Cantilever-post mounted Rando Rack, nestling the Rando Bag up between the Far Bars

Safety Pizza topping the Roadrunner saddle roll

Tall Stack Stem is pretty but subtle enough, you just might miss it

    There's something to be said about looking down and the aesthetic of your bike contributing to the experience of your ride. Not only is your bike doing what you built it to do, but it looks damn good doing it. It's not everything, but I can't deny that it's a contributing factor. 

    I've owned this bike for many years- it's been a campus crusher, a DC city commute brawler, a cyclocross race rocket, and a flat bar, singletrack, do-it-all, beer blaster. This is without a doubt my favorite setup of the bike yet. It's still very light, looks sharp, and holds just the things I need- perhaps the ethos of a good commuter bike. Beyond that, the changes have made the bike much more enjoyable to ride, so much so that I get mildly disappointed if something comes up and I have to drive in, which is a new thing for me.  

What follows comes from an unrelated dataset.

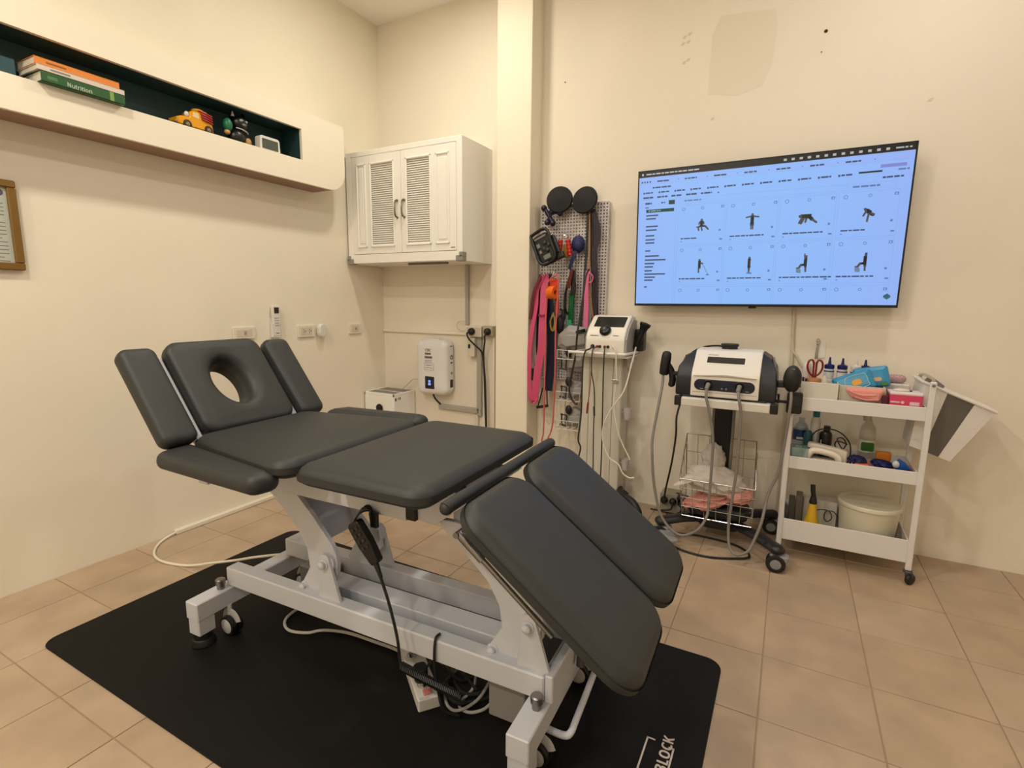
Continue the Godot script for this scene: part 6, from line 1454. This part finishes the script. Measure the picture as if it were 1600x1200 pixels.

    So. Buy that cool rack or that utility bag! It may change everything about your trip to work or the store. One thing's for sure; if you use your commuter bike to get to work every day like I do, even the little improvements go a much longer way than a $300 Kogel pulley on your weekend machine. You're still on your bike, the most important thing is that you enjoy it.

If you're interested in a comprehensive build list, click here: https://velo-orange.com/pages/all-city-nature-boy-gen-1-build-list-lightweight-commuter


Prpl_anodise said...

Good stuff and great rebuild. You have 2 months to get the fenders on :) As someone also returning to commuting with refreshed gear (dropped my messenger sack for VO Porteur rack and matching bag) I agree that gear grooming will improves the experience. Safe shredding!

Julian said...

Neat -- but I'm wondering what's innovative about the rando rack. What am I missing? It looks like a slightly less fancily finished Nitto, which looks like the French racks of the days of yore... What am I missing?

FWIW, I've been commuting on a bike for decades, and you need fenders to make it practical for all weather -- VO has some great ones!